Mundo das Palavras

Americanos humilharam seu herói olímpico

O cronista da Folha de São Paulo, Ruy Castro, surpreendeu seus leitores, há alguns dias, com o texto “Abanar o rabo”. Conhecido pela admiração por celebridades dos Estados Unidos, Ruy, na crônica, chamou um ianque famoso de “arrogante, vândalo, fujão, covarde e mentiroso”. 
 
Referia-se ao nadador Ryan Lochte, cuja passagem pelo Rio de Janeiro, durante as Olimpíadas 2016, ficou registrada numa reportagem do jornal espanhol El Pais, assinada por Maria Martin. 
 
Ela conta: na manhã do último dia 14, Ryan em companhia de quatro outros nadadores norte-americanos, brancos como ele, urinou numa rua do elegante bairro Barra da Tijuca, diante de um posto de gasolina. Em seguida, ele e seus colegas arrancaram a placa do posto. Quebraram espelhos, saboneteiras e a porta do seu banheiro.  
 
Só foram contidos por seguranças armados do posto.
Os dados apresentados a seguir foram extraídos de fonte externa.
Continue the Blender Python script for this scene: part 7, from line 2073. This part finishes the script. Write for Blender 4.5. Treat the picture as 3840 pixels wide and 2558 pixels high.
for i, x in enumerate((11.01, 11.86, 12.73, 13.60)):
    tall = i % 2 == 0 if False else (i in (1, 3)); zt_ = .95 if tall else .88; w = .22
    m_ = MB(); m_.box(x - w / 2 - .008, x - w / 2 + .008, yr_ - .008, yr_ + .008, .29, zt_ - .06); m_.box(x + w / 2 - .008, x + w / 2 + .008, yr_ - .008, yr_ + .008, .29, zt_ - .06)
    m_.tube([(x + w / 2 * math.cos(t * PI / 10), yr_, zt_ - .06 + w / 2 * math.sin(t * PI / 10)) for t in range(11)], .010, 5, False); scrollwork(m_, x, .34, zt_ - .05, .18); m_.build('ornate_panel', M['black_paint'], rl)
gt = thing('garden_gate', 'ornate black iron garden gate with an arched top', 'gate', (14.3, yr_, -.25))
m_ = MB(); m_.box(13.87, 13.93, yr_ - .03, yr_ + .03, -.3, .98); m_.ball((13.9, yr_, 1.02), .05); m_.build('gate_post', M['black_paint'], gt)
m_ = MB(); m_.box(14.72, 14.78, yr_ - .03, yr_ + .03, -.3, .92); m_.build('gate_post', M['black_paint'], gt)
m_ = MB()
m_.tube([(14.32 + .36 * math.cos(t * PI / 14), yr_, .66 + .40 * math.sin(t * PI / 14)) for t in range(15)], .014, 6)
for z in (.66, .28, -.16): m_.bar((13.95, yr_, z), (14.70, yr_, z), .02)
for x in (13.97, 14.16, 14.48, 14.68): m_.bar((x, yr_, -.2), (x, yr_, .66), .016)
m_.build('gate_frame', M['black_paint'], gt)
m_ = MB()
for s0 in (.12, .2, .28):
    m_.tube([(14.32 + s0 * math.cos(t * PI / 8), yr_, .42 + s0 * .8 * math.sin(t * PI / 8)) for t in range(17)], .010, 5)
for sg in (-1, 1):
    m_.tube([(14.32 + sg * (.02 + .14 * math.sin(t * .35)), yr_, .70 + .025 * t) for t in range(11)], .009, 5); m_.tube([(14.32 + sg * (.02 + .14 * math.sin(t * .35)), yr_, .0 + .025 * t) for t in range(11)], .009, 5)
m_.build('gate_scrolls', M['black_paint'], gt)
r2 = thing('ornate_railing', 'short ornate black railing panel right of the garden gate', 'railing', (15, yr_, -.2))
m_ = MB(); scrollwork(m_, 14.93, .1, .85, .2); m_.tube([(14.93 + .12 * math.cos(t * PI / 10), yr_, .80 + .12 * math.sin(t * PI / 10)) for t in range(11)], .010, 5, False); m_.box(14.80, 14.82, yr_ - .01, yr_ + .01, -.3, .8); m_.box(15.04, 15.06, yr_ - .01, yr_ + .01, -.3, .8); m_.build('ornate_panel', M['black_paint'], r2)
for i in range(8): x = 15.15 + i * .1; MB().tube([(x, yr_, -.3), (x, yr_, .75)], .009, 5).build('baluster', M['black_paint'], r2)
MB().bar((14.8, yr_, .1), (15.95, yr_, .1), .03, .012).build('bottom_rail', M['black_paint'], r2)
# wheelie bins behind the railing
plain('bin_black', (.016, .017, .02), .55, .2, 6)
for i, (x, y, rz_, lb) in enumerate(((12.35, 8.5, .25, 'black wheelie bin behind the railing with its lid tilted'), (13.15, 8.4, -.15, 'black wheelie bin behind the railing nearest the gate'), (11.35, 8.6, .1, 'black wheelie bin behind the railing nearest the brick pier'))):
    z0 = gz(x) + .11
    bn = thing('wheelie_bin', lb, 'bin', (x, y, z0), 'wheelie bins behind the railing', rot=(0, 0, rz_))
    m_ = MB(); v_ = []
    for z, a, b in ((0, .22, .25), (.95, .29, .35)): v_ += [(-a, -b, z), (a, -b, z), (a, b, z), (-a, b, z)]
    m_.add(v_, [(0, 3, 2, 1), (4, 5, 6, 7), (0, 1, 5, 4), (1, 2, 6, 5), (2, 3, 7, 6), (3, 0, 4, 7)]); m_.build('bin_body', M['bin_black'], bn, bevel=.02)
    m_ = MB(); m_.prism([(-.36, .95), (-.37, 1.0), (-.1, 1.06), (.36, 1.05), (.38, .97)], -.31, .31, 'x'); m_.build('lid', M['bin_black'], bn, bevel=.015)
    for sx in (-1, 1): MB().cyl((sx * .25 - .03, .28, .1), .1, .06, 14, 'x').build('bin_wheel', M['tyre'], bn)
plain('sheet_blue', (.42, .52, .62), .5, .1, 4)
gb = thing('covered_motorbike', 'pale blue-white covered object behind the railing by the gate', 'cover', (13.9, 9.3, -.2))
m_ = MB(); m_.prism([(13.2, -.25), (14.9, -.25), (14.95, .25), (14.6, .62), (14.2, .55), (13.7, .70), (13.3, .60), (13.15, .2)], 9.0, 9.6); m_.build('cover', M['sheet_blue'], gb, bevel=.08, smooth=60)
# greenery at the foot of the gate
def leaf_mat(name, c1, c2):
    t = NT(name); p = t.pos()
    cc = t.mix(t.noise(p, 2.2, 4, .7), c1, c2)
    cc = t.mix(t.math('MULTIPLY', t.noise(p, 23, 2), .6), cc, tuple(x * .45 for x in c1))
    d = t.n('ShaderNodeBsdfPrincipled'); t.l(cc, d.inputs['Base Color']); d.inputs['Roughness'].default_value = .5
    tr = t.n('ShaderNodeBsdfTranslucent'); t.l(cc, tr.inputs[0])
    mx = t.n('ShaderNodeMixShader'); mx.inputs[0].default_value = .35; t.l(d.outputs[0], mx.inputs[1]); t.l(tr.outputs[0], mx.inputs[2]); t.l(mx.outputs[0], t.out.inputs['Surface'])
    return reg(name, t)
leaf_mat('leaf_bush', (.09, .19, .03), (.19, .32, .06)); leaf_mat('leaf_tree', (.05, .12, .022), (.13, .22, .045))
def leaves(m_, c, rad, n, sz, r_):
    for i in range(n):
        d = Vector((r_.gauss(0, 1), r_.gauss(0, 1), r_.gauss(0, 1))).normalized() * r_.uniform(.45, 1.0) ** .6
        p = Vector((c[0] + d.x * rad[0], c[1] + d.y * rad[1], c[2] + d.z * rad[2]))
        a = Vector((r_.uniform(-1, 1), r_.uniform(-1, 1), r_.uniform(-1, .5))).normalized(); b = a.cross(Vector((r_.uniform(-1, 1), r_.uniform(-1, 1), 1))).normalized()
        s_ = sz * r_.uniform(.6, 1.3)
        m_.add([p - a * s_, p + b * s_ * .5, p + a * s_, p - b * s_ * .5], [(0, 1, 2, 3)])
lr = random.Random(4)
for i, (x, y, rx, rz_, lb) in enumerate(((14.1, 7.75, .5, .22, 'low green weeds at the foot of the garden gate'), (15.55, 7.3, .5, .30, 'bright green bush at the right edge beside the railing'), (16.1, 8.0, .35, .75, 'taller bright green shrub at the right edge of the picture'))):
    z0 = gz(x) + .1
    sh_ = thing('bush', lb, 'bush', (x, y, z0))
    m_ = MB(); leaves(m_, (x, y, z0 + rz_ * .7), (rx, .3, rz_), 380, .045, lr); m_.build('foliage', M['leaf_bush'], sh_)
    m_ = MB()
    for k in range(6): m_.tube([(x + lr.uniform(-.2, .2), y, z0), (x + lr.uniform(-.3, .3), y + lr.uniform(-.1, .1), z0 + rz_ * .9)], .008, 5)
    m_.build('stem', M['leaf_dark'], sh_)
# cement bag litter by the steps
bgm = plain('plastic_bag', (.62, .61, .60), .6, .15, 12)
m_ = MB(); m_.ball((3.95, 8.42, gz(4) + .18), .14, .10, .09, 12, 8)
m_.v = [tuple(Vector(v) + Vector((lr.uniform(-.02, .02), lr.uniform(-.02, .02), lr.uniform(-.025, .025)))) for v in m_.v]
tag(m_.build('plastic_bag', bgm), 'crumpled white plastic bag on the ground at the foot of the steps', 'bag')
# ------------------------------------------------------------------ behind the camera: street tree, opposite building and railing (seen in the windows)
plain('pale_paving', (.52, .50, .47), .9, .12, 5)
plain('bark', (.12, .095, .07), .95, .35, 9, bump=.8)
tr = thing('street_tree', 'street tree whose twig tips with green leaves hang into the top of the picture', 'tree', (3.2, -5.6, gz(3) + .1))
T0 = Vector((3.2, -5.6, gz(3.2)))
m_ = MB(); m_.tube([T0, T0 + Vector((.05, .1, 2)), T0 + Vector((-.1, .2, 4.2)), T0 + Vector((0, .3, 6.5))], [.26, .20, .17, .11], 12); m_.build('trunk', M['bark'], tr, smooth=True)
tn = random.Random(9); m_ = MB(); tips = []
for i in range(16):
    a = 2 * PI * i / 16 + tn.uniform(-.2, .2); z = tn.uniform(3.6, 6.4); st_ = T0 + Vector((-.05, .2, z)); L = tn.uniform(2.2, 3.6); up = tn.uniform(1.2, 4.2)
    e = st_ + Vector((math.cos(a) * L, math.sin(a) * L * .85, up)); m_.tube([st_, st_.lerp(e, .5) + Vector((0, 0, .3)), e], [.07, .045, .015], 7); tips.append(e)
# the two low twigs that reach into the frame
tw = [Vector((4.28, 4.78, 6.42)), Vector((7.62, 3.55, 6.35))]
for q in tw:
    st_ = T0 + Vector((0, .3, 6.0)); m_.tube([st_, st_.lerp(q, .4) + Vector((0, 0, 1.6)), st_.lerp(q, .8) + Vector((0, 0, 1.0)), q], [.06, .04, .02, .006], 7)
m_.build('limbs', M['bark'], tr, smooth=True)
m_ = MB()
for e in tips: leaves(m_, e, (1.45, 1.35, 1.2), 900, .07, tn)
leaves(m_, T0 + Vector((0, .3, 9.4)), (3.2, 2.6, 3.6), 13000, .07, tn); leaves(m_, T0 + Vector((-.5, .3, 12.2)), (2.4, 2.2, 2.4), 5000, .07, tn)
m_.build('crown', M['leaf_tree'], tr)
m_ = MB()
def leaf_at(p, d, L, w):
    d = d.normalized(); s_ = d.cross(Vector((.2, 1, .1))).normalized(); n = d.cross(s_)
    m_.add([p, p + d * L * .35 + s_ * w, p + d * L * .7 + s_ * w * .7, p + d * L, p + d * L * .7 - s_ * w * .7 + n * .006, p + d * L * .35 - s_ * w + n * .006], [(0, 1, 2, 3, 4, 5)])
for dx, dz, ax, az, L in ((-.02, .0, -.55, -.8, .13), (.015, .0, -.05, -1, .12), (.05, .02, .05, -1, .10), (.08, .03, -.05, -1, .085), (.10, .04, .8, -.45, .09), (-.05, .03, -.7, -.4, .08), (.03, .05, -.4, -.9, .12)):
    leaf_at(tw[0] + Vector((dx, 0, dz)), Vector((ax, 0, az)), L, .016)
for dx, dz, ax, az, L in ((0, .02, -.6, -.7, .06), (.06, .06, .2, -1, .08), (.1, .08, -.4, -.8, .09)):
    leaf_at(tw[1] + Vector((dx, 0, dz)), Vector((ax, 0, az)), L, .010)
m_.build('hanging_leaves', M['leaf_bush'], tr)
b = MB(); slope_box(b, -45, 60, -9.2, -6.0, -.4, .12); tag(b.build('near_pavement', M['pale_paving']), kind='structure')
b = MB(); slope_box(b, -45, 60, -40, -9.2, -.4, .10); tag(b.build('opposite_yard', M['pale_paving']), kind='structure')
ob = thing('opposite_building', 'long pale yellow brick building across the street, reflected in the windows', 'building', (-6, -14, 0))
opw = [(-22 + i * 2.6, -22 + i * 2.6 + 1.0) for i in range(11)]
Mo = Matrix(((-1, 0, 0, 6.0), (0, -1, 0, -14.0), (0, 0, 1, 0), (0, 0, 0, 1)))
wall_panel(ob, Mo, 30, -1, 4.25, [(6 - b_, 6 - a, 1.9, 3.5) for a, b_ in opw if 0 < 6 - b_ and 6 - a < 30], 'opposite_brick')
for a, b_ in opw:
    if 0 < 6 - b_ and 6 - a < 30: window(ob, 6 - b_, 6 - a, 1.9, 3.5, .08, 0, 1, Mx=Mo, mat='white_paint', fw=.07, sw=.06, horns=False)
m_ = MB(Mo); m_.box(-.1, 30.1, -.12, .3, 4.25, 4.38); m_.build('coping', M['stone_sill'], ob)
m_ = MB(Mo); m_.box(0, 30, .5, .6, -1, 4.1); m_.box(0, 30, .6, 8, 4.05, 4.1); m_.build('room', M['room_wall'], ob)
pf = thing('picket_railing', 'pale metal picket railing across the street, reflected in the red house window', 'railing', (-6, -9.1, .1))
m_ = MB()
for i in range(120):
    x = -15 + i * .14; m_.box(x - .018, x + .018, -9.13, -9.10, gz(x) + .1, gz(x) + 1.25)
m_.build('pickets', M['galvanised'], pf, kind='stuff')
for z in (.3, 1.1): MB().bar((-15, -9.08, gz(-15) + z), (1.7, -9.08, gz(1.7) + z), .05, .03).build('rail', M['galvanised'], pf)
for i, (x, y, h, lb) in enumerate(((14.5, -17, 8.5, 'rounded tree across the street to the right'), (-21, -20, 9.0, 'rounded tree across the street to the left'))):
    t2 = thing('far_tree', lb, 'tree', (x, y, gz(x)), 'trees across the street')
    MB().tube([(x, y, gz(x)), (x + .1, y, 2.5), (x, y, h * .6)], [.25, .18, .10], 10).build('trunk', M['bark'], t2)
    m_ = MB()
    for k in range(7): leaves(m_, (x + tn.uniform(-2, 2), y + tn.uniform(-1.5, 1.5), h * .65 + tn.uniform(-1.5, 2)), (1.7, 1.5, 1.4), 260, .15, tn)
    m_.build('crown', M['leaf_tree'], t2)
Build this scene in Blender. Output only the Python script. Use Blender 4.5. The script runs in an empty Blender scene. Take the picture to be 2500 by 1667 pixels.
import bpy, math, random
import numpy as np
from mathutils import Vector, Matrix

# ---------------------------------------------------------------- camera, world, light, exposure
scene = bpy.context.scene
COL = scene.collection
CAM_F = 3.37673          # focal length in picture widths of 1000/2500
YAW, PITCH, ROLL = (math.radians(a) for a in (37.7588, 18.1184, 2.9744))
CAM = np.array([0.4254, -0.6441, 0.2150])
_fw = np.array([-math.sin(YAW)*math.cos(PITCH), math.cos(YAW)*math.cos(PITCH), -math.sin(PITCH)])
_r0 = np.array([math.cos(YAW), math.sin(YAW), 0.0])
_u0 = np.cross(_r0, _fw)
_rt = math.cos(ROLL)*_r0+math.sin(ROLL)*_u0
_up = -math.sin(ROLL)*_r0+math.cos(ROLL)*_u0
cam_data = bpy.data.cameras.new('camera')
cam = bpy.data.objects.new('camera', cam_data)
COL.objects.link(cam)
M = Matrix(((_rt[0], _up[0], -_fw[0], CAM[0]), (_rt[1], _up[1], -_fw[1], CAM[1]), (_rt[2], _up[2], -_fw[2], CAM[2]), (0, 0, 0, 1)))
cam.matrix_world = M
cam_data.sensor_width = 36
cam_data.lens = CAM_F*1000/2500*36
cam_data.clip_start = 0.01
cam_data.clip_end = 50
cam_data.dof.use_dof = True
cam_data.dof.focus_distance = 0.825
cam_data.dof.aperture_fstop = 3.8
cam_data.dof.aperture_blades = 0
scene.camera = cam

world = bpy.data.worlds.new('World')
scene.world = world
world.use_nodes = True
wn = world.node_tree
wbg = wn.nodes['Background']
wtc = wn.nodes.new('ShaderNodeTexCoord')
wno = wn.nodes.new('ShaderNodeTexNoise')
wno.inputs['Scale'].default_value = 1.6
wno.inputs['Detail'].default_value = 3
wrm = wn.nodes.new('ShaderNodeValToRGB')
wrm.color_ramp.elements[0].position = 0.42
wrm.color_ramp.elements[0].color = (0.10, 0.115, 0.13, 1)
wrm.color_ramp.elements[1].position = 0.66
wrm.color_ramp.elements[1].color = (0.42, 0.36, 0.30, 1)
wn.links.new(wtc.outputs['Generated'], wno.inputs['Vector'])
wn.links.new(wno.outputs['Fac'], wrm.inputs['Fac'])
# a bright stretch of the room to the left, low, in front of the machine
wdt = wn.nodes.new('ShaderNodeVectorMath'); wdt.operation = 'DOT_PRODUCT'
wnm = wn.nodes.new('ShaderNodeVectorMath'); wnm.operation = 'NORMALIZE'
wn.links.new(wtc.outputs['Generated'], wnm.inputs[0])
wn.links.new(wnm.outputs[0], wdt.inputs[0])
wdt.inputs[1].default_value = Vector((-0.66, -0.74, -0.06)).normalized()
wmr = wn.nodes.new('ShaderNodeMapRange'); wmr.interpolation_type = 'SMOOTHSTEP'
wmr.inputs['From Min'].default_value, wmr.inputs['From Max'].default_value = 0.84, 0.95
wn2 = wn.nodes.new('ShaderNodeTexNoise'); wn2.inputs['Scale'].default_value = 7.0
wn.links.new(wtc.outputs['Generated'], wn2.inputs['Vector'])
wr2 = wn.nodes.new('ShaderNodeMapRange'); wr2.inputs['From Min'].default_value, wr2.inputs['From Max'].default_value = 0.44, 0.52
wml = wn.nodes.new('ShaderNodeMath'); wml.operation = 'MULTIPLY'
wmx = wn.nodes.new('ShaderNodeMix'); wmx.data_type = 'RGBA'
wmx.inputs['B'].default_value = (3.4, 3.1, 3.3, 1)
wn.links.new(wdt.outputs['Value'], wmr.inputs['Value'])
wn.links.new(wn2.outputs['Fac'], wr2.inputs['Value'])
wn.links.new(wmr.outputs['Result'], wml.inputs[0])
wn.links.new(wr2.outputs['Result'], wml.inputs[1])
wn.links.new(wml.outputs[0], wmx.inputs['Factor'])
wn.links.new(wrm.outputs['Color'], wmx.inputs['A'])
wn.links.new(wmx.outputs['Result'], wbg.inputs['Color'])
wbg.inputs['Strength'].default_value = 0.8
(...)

Mas Ryan não se conformou. Inventou, em seguida, uma falsa história de assalto na qual ele e seus conterrâneos teriam sido vítimas. E provocou um escândalo mundial que constrangeu seus anfitriões. 
 
A deslealdade de Ryan, inaceitável num atleta olímpico, abalou o americanófilo Ruy. Mas, ela é insignificante, se comparada com a que existia dentro da própria delegação ianque, em outra olimpíada. A de Berlim, em 1936. 
 
Desta competição há uma versão propagandística que se prende às vitórias de Jesse Owens, com as quais, como é sabido, o atleta negro desmoralizou a tese nazista sobre a superioridade ariana. Por isto, ela é útil na criação de um ilusório protagonismo dos Estados Unidos no enfrentamento do Nazismo. Mas é uma versão que oculta o papel mais relevante da União Soviética, assim como outros fatos, envolvendo Jesse, relatados na autobiografia dele. 
 
Jesse, embora herói olímpico, não ficou livre das discriminações contra negros, em várias situações, dentro do seu país. Ele nunca recebeu ajuda oficial que facilitasse sua preparação como atleta.  Nas vésperas das competições oficiais, ficava separado dos atletas brancos, nos hotéis. E, consagrado em Berlim, não foi sequer parabenizado pelo presidente Roosevelt. Nem para comparecer à festa de suas vitórias, num prédio de New York, ele foi poupado de ter de usar a entrada de serviço. Nos ônibus, continuou sendo obrigado a se sentar junto com outros negros nos últimos bancos. E, durante anos, só sobreviveu porque apostava corridas com cavalos, cachorros, motos e caminhões, em espetáculos degradantes para um campeão olímpico. 
 
O filme “Raça” mostra parte desta deslealdade com Jesse. Se ela também perturbou Ruy Castro, ninguém sabe, porém.